What’s it like to drive?

Honda Insight review: Retro Road Test

Honda Insight: Retro Road Test

This is what environmentally-friendly motoring looked like in 1999. A car from a time before hybrids were commonplace, the Honda Insight would have looked at home on Tomorrow’s World. It boasted unheard-of fuel economy from its hybrid powertrain, along with futuristic looks. But that was kind of its downfall…

What are its rivals?

At the same time, Toyota was launching the more conventional hybrid Prius… and that’s still around today. The Prius boasted five seats, a useable boot and looked a little more normal. Car buyers liked that.

What engine does it use?

Under the bonnet you’ll find a three-cylinder 1.0-litre petrol engine, producing 68hp, while the first-generation Integrated Motor Assist (IMA) – essentially a small electric motor located on the crankshaft – adds an extra 13hp.

What’s it like to drive?

What’s it like to drive?

Eco-friendly cars are dull to drive, right? Er, wrong. Thanks to its tall gearing, the Insight isn’t quick, hitting 62mph in 12.0 seconds and topping out at 112mph, but Retro Road Test fans will know fun isn’t all about speed in cars like these.

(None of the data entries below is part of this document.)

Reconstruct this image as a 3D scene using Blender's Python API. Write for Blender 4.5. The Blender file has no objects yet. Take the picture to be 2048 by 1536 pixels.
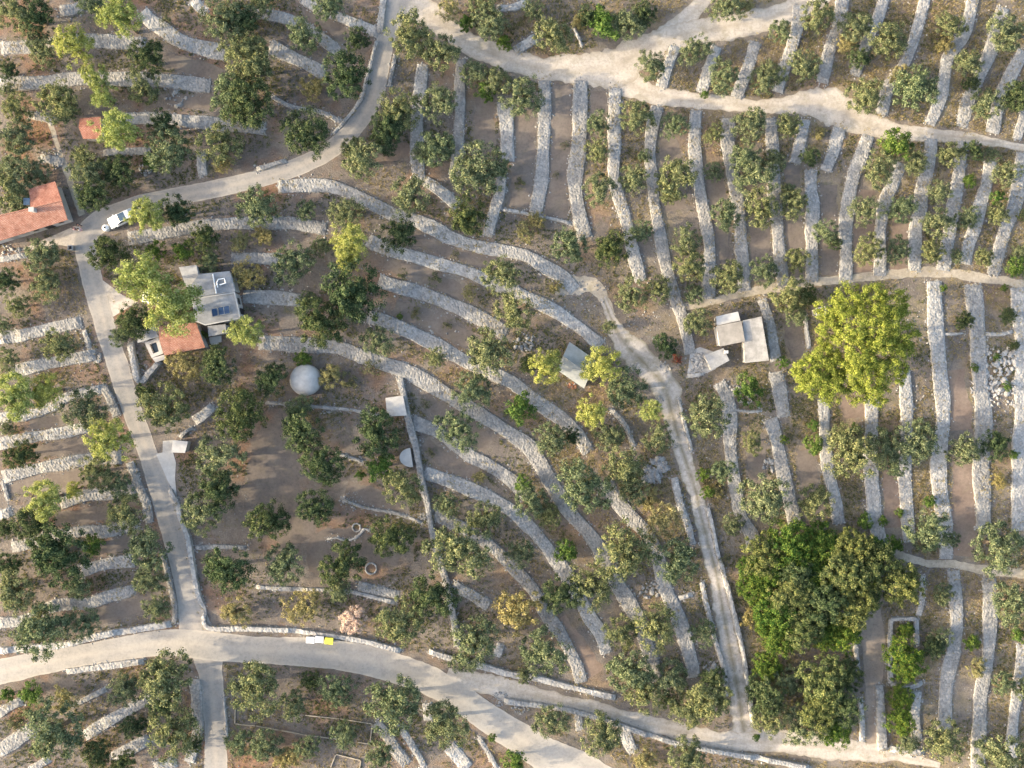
import bpy, bmesh, math, random
import numpy as np
from mathutils import Vector, Matrix
R = math.radians
S = 0.08            # metres per photo pixel on the ground
H = 150.0           # camera height
scn = bpy.context.scene
col = scn.collection

# ---------------------------------------------------------------- camera, sky, sun, exposure
cam = bpy.data.cameras.new('camera'); cam_o = bpy.data.objects.new('camera', cam); col.objects.link(cam_o)
cam_o.location = (0, 0, H); cam_o.rotation_euler = (0, 0, 0)
cam.sensor_width = 36; cam.lens = 36 * H / (2048 * S); cam.clip_end = 3000
scn.camera = cam_o
SUN_EL, SUN_AZ = 17.0, 7.0          # light travels towards +X, a little towards +Y
W = bpy.data.worlds.new('World'); scn.world = W; W.use_nodes = True
nt = W.node_tree
sky = nt.nodes.new('ShaderNodeTexSky'); sky.sky_type = 'NISHITA'; sky.sun_disc = False
sky.sun_elevation = R(SUN_EL); sky.sun_rotation = R(270 - SUN_AZ)
sky.dust_density = 4.0; sky.ozone_density = 0.35; sky.air_density = 1.0
nt.links.new(sky.outputs[0], nt.nodes['Background'].inputs[0]); nt.nodes['Background'].inputs[1].default_value = 0.15
sl = bpy.data.lights.new('sun', 'SUN'); sl.energy = 2.2; sl.angle = R(1.0); sl.color = (1.0, 0.84, 0.60)
so = bpy.data.objects.new('sun', sl); col.objects.link(so)
dv = Vector((math.cos(R(SUN_EL)) * math.cos(R(SUN_AZ)), math.cos(R(SUN_EL)) * math.sin(R(SUN_AZ)), -math.sin(R(SUN_EL))))
so.rotation_euler = dv.to_track_quat('-Z', 'Y').to_euler(); so.location = (-80, 0, 60)
scn.view_settings.view_transform = 'Standard'; scn.view_settings.look = 'None'
scn.view_settings.exposure = 2.08; scn.view_settings.gamma = 1
scn.cycles.max_bounces = 6; scn.cycles.transparent_max_bounces = 4

# ---------------------------------------------------------------- helpers
def P(x, y, z=0.0):
    """place on the ground plane (or at height z) of a spot of the photo, in metres"""
    k = S * (1 - z / H)
    return Vector(((x - 1024) * k, (768 - y) * k, z))
def tag(o, label=None, cat=None, group=None, kind=None):
    if label: o['label'] = label
    if cat: o['category'] = cat
    if group: o['group'] = group
    if kind: o['kind'] = kind
    return o
def link(name, me, mat=None, parent=None, loc=None):
    o = bpy.data.objects.new(name, me); col.objects.link(o)
    if me is not None:
        me.name = name
        if mat is not None and not me.materials:
            for m in (mat if isinstance(mat, (list, tuple)) else [mat]): me.materials.append(m)
    if parent is not None: o.parent = parent
    if loc is not None: o.location = loc
    return o
def empty(name, loc=(0, 0, 0), rz=0):
    o = bpy.data.objects.new(name, None); col.objects.link(o); o.location = loc; o.rotation_euler = (0, 0, rz)
    o.empty_display_size = 0.3
    return o
def mesh_np(name, v, f, smooth=False):
    me = bpy.data.meshes.new(name); me.from_pydata(v if isinstance(v, list) else v.tolist(), [], f if isinstance(f, list) else f.tolist()); me.update()
    if smooth: me.polygons.foreach_set('use_smooth', [True] * len(me.polygons))
    return me
class MB:
    def __init__(s): s.v = []; s.f = []
    def add(s, v, f):
        n = len(s.v); s.v += [tuple(p) for p in v]; s.f += [[i + n for i in q] for q in f]
    def box(s, x0, x1, y0, y1, z0, z1, m=None):
        v = [Vector(p) for p in ((x0,y0,z0),(x1,y0,z0),(x1,y1,z0),(x0,y1,z0),(x0,y0,z1),(x1,y0,z1),(x1,y1,z1),(x0,y1,z1))]
        if m is not None: v = [m @ p for p in v]
        s.add(v, [(3,2,1,0),(4,5,6,7),(0,1,5,4),(1,2,6,5),(2,3,7,6),(3,0,4,7)])
    def prism(s, poly, z0, z1):
        """poly: ccw list of (x, y); z0/z1 numbers or lists"""
        n = len(poly)
        a = z0 if isinstance(z0, (list, tuple)) else [z0] * n
        b = z1 if isinstance(z1, (list, tuple)) else [z1] * n
        s.add([(p[0], p[1], a[i]) for i, p in enumerate(poly)] + [(p[0], p[1], b[i]) for i, p in enumerate(poly)],
              [list(range(n))[::-1], list(range(n, 2 * n))] + [(i, (i + 1) % n, n + (i + 1) % n, n + i) for i in range(n)])
    def tube(s, pts, rad, k=8, cap=True):
        pts = [Vector(p) for p in pts]; n = len(pts); rr = rad if isinstance(rad, (list, tuple)) else [rad] * n
        v = []
        for i, p in enumerate(pts):
            d = (pts[min(i + 1, n - 1)] - pts[max(i - 1, 0)]).normalized()
            a = d.cross(Vector((0, 0, 1)) if abs(d.z) < .9 else Vector((1, 0, 0))).normalized(); b = d.cross(a)
            v += [p + (a * math.cos(2 * math.pi * j / k) + b * math.sin(2 * math.pi * j / k)) * rr[i] for j in range(k)]
        f = [(i * k + j, i * k + (j + 1) % k, (i + 1) * k + (j + 1) % k, (i + 1) * k + j) for i in range(n - 1) for j in range(k)]
        if cap: f += [list(range(k)), list(range((n - 1) * k, n * k))[::-1]]
        s.add(v, f)
    def lathe(s, prof, k=24, c=(0, 0, 0)):
        v = [(c[0] + r * math.cos(2 * math.pi * j / k), c[1] + r * math.sin(2 * math.pi * j / k), c[2] + z) for r, z in prof for j in range(k)]
        n = len(prof)
        f = [(i * k + j, i * k + (j + 1) % k, (i + 1) * k + (j + 1) % k, (i + 1) * k + j) for i in range(n - 1) for j in range(k)]
        f += [list(range(k))[::-1], list(range((n - 1) * k, n * k))]
        s.add(v, f)
    def build(s, name, mat, parent=None, loc=None, bevel=0, smooth=False):
        me = mesh_np(name, s.v, s.f, smooth)
        bm = bmesh.new(); bm.from_mesh(me); bmesh.ops.recalc_face_normals(bm, faces=bm.faces)
        if bevel: bmesh.ops.bevel(bm, geom=list(bm.edges), offset=bevel, segments=2, affect='EDGES', profile=.6, clamp_overlap=True)
        bm.to_mesh(me); bm.free()
        return link(name, me, mat, parent, loc)
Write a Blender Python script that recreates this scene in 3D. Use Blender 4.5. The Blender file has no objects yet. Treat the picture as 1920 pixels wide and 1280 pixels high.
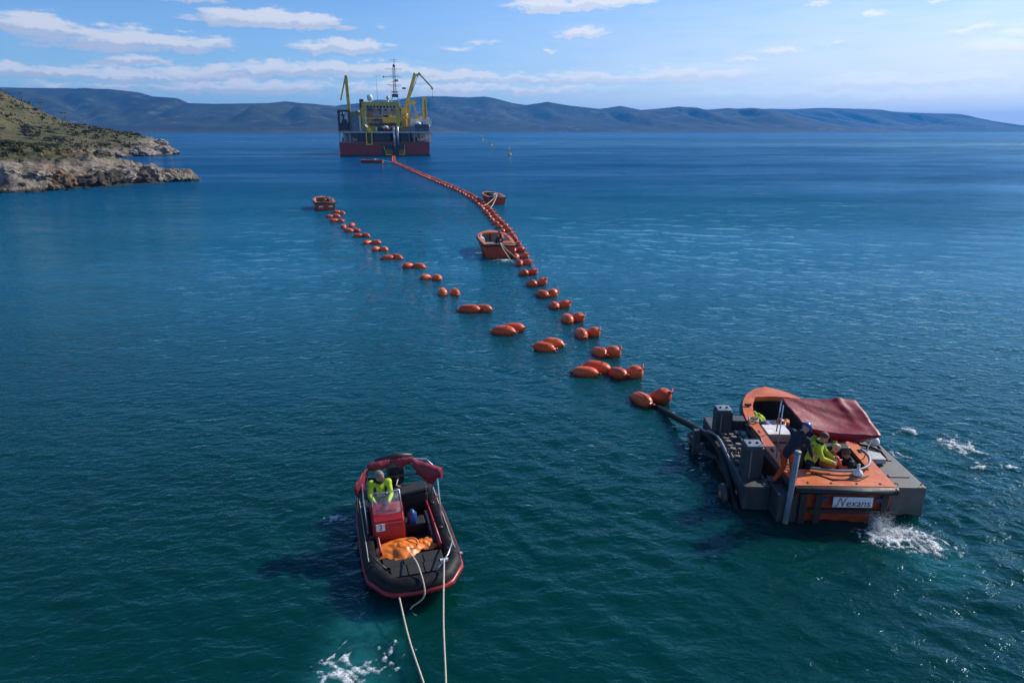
import bpy, bmesh, math, random
import numpy as np
from mathutils import Vector, Matrix, Euler, noise

sc = bpy.context.scene
R = math.radians
rng = random.Random(7)

# ------------------------------------------------------------------ camera, sky, sun, exposure
cam_d = bpy.data.cameras.new("camera")
cam = bpy.data.objects.new("camera", cam_d)
sc.collection.objects.link(cam)
cam.location = (0.0, 0.0, 9.0)
cam.rotation_euler = (R(90.0 - 17.15), 0.0, 0.0)
cam_d.sensor_width = 36.0
cam_d.lens = 24.0
cam_d.clip_start = 0.1
cam_d.clip_end = 40000.0
sc.camera = cam

SUN_AZ, SUN_EL = R(58.0), R(34.0)          # azimuth clockwise from +Y (to the right), elevation
sun_d = bpy.data.lights.new("sun", 'SUN')
sun_d.energy = 4.8
sun_d.angle = R(0.53)
sun_d.color = (1.0, 0.93, 0.83)
sun = bpy.data.objects.new("sun", sun_d)
sc.collection.objects.link(sun)
sv = Vector((math.sin(SUN_AZ) * math.cos(SUN_EL), math.cos(SUN_AZ) * math.cos(SUN_EL), math.sin(SUN_EL)))
sun.rotation_euler = sv.to_track_quat('Z', 'Y').to_euler()
sun.location = sv * 400

sc.view_settings.view_transform = 'Standard'
sc.view_settings.look = 'None'
sc.view_settings.exposure = 0.28
sc.view_settings.gamma = 1.0
sc.view_settings.use_curve_mapping = False
sc.render.engine = 'CYCLES'
sc.cycles.use_denoising = True
sc.cycles.max_bounces = 8
sc.cycles.diffuse_bounces = 3
sc.cycles.glossy_bounces = 3
sc.cycles.transmission_bounces = 4
sc.cycles.transparent_max_bounces = 8
sc.cycles.volume_bounces = 0
sc.cycles.sample_clamp_indirect = 4.0
sc.cycles.sample_clamp_direct = 4.0
sc.cycles.caustics_reflective = False
sc.cycles.caustics_refractive = False


class NT:
    """small helper to wire node trees"""
    def __init__(s, tree):
        s.t = tree
        s.L = tree.links

    def n(s, kind, **kw):
        nd = s.t.nodes.new(kind)
        for k, v in kw.items():
            setattr(nd, k, v)
        return nd

    def put(s, sock, v):
        if isinstance(v, bpy.types.NodeSocket):
            s.L.new(v, sock)
        elif v is not None:
            if isinstance(v, (tuple, list)) and len(v) == 3 and sock.type == 'RGBA':
                v = (*v, 1.0)
            sock.default_value = v

    def m(s, op, a, b=None, c=None, clamp=False):
        nd = s.n('ShaderNodeMath', operation=op)
        nd.use_clamp = clamp
        s.put(nd.inputs[0], a)
        if b is not None: s.put(nd.inputs[1], b)
        if c is not None: s.put(nd.inputs[2], c)
        return nd.outputs[0]

    def mix(s, f, a, b, blend='MIX'):
        nd = s.n('ShaderNodeMix', data_type='RGBA', blend_type=blend)
        s.put(nd.inputs[0], f); s.put(nd.inputs[6], a); s.put(nd.inputs[7], b)
        return nd.outputs[2]

    def ramp(s, f, lo, hi, a=0.0, b=1.0, smooth=True):
        nd = s.n('ShaderNodeMapRange')
        nd.interpolation_type = 'SMOOTHSTEP' if smooth else 'LINEAR'
        s.put(nd.inputs[0], f); s.put(nd.inputs[1], lo); s.put(nd.inputs[2], hi)
        s.put(nd.inputs[3], a); s.put(nd.inputs[4], b)
        return nd.outputs[0]

    def noise(s, vec, scale, detail=4.0, rough=0.55, dist=0.0):
        nd = s.n('ShaderNodeTexNoise')
        if vec is not None: s.L.new(vec, nd.inputs['Vector'])
        nd.inputs['Scale'].default_value = scale
        nd.inputs['Detail'].default_value = detail
        nd.inputs['Roughness'].default_value = rough
        nd.inputs['Distortion'].default_value = dist
        return nd.outputs[0]

    def mapping(s, vec, scale=(1, 1, 1), rot=(0, 0, 0), loc=(0, 0, 0)):
        nd = s.n('ShaderNodeMapping')
        s.L.new(vec, nd.inputs[0])
        nd.inputs['Scale'].default_value = scale
        nd.inputs['Rotation'].default_value = rot
        nd.inputs['Location'].default_value = loc
        return nd.outputs[0]


def make_world():
    w = bpy.data.worlds.new("World")
    sc.world = w
    w.use_nodes = True
    t = w.node_tree
    t.nodes.clear()
    k = NT(t)
    out = k.n('ShaderNodeOutputWorld')
    bg = k.n('ShaderNodeBackground')
    bg.inputs[1].default_value = SKY_STRENGTH
    k.L.new(bg.outputs[0], out.inputs[0])
    sky = k.n('ShaderNodeTexSky', sky_type='NISHITA')
    sky.sun_disc = False
    sky.sun_elevation = SUN_EL
    sky.sun_rotation = SUN_AZ
    sky.altitude = 0.0
    sky.air_density = 1.0
    sky.dust_density = 0.4
    sky.ozone_density = 3.0
    tint = k.mix(1.0, sky.outputs[0], (0.52, 0.77, 1.08), 'MULTIPLY')
    # clouds: low flat cumulus, soft, in bands that thicken towards the horizon
    tc = k.n('ShaderNodeTexCoord').outputs['Generated']
    sep = k.n('ShaderNodeSeparateXYZ')
    k.L.new(tc, sep.inputs[0])
    x, y, z = sep.outputs
    az = k.m('ARCTAN2', x, y)
    el = k.m('ARCSINE', z)

    def fieldat(dz):
        zz = k.m('ADD', z, dz)
        cv = k.n('ShaderNodeCombineXYZ')
        k.L.new(x, cv.inputs[0]); k.L.new(y, cv.inputs[1])
        k.L.new(k.m('MULTIPLY', zz, 5.2), cv.inputs[2])
        big = k.noise(k.mapping(cv.outputs[0], loc=(3.1, 1.7, 0.4)), 5.5, 2.0, 0.5)
        fine = k.noise(cv.outputs[0], 26.0, 6.0, 0.62, 0.3)
        return big, fine

    # named cloud banks: (azimuth, elevation, half width, half height, weight)
    banks = [(-17.83, 7.52, 5.73, 0.84, 1.00), (-12.70, 5.88, 4.20, 0.74, 1.00), (-28.70, 5.69, 4.98, 1.12, 0.90), (-24.43, 5.77, 4.24, 0.82, 0.90),
             (-32.80, 6.33, 3.30, 0.94, 0.85), (-27.26, 4.62, 2.86, 0.55, 0.80), (-22.85, 8.69, 2.10, 0.47, 0.90), (-33.28, 3.57, 3.96, 0.65, 0.80),
             (-28.07, 3.52, 4.75, 0.83, 0.85), (-22.58, 3.87, 4.03, 0.72, 0.85), (-16.25, 4.21, 5.52, 0.82, 0.90), (-10.73, 4.34, 6.98, 0.76, 0.90),
             (-4.59, 3.94, 4.59, 0.70, 0.90), (-1.26, 3.80, 5.02, 0.54, 0.80), (5.33, 7.05, 2.11, 0.55, 1.00), (3.66, 8.89, 4.43, 0.65, 1.00),
             (7.67, 9.12, 3.17, 0.57, 0.90), (2.98, 5.83, 0.74, 0.34, 0.70), (17.70, 4.98, 1.35, 0.29, 0.80), (20.06, 5.45, 1.98, 0.32, 0.85),
             (26.10, 7.62, 0.91, 0.40, 1.00), (33.62, 4.90, 2.24, 0.83, 0.95), (31.80, 6.25, 1.32, 0.29, 0.85), (34.28, 5.92, 1.24, 0.44, 0.85),
             (29.55, 8.15, 0.91, 0.32, 0.80), (22.35, 8.59, 1.03, 0.30, 0.80), (13.15, 4.00, 5.79, 0.75, 0.95), (6.67, 3.77, 6.50, 0.62, 0.85),
             (26.47, 3.16, 4.20, 0.63, 0.95), (31.27, 3.18, 3.25, 0.50, 0.95), (29.25, 2.11, 6.03, 0.76, 0.75), (2.94, 2.93, 6.24, 0.55, 0.70),
             (19.83, 2.46, 6.42, 0.60, 0.50), (-20.52, 2.90, 9.72, 0.81, 0.75), (-6.70, 2.99, 8.38, 0.86, 0.75), (-30.72, 2.76, 5.23, 0.47, 0.60),
             (-4.55, 5.86, 1.65, 0.34, 0.60), (-2.27, 6.32, 1.65, 0.26, 0.50), (-9.95, 7.41, 0.72, 0.25, 0.60), (23.40, 5.78, 0.69, 0.21, 0.50)]
    B = None
    edge = k.m('MULTIPLY', k.m('SUBTRACT', k.noise(tc, 40.0, 5.0, 0.6), 0.5), 0.022)
    el_w = k.m('ADD', el, edge)
    az_w = k.m('ADD', az, k.m('MULTIPLY', edge, 2.0))
    lift = None
    for a, e, wa, we, wt in banks:
        dx = k.m('DIVIDE', k.m('SUBTRACT', az_w, R(a)), R(wa))
        dy = k.m('DIVIDE', k.m('SUBTRACT', el_w, R(e)), R(we))
        # flat base: the lower half falls off twice as fast
        dy = k.m('MULTIPLY', dy, k.ramp(dy, -0.1, 0.1, 1.7, 1.0))
        q = k.m('MULTIPLY', k.m('ADD', k.m('MULTIPLY', dx, dx), k.m('MULTIPLY', dy, dy)), 0.62)
        b = k.m('MULTIPLY', k.m('SUBTRACT', 1.0, q), wt)
        b = k.m('MAXIMUM', b, 0.0)
        hgt = k.m('MULTIPLY', b, dy)
        B = b if B is None else k.m('MAXIMUM', B, b)
        lift = hgt if lift is None else k.m('ADD', lift, hgt)
    big, fine = fieldat(0.0)
    # the same sort of cloud all round the sky
    gen = k.m('MULTIPLY', k.ramp(big, 0.53, 0.72), k.ramp(k.m('ABSOLUTE', az), R(38), R(48)))
    gen = k.m('MULTIPLY', gen, k.ramp(el, R(0.5), R(3)))
    dens = k.m('MAXIMUM', B, gen)
    dens = k.m('ADD', dens, k.m('MULTIPLY', k.m('SUBTRACT', fine, 0.5), 2.0))
    cover = k.ramp(dens, 0.12, 0.75)
    cover = k.m('MULTIPLY', cover, k.m('MAXIMUM', k.ramp(B, 0.02, 0.3), gen))
    # thin veil low over the horizon
    veil = k.m('MULTIPLY', k.ramp(el, R(16.0), R(0.5)), k.ramp(az, R(-25), R(38), 0.14, 1.0))
    veil = k.m('MULTIPLY', veil, k.ramp(k.noise(k.mapping(tc, scale=(1, 1, 9)), 9.0, 4.0), 0.30, 0.62, 0.72, 1.0))
    cover = k.m('MAXIMUM', k.m('MULTIPLY', cover, 0.86), veil)
    shade = k.ramp(lift, -0.12, 0.22)
    warm = k.ramp(az, R(-40), R(60))
    top = k.mix(warm, CLOUD_TOP_L, CLOUD_TOP_R)
    low = k.mix(warm, CLOUD_LOW_L, CLOUD_LOW_R)
    ccol = k.mix(shade, low, top)
    col = k.mix(cover, tint, ccol)
    k.L.new(col, bg.inputs[0])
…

You sit with your bum on the floor surrounded by a weird and wonderful interior. Just the two seats and a sloping roofline (helping the 0.25Cd drag coefficient) makes it feel a bit sporty – but you are very aware of how big other cars are in traffic.

The steering, while not particularly direct, provides enough feedback to give you the confidence to carry speed through corners. The suspension, meanwhile, manages to be both wallowy and firm.

Reliability and running costs

The Insight’s crucial facts and figures are still impressive today. How about a combined 83.1mpg (although we’ve heard of owners comfortably exceeding this)? A 40-litre tank means it can cover 700 miles before needing a fill-up, too. It emits just 80g/km CO2 – less than the most eco-friendly Ford Fiesta on sale today. And it’s packed with technology to help improve efficiency: stop/start as standard, as well as a gearshift indicator and even low rolling-resistance tyres. Amazing in 1999.

Could I drive it every day?

Could I drive it every day?

The original Honda Insight would make for a great everyday hack. It’s cheaper to run than even the most economical modern cars, and it’s unlikely to leave you stranded on the side of the road. The interior, while lacking a few mod-cons, perhaps, is perfectly comfortable – although you might feel a tad vulnerable on motorways. Oh, and if you need to carry more than one passenger it’s obviously a no-go.

How much should I pay?

There weren’t many sold in the UK, so simply finding one can be difficult – we found just three currently listed in the classifieds. Pay as much as you can afford, as buying a cheap one could be a false economy. A £3,000 budget should get you a reasonable example, but spend more if you can find a really tidy one.

What should I look out for?

It’s a Honda – so it’s fair to say it’s likely to be fairly reliable. However, the earliest models will now be 17 years old, so their batteries are likely to be a little past their best if they haven’t already been replaced. Budget around £2,000 for this.

With an aluminium body, rust shouldn’t be an issue – but look out for any minor bumps and scrapes. They might not be cheap to repair.

Should I buy one?

Should I buy one?

Yes, if you can find a good one. Sure, by the time you’ve factored in maintenance costs you might be better off running a diesel Golf or similar, but this is much more fun. Whether a quirky everyday runaround or a garage queen (and probably a decent investment), the original Honda Insight ticks a lot of boxes. Just as long as you don’t need to carry more than one passenger.

Pub fact

The legendary original Honda NSX was handcrafted at the firm’s specially-built Tochigi plant, but declining sales towards the end of its life meant the Insight and S2000 were built at the same factory. Yes, this 83.1mpg hybrid was built alongside a mid-engined, Ferrari-baiting supercar.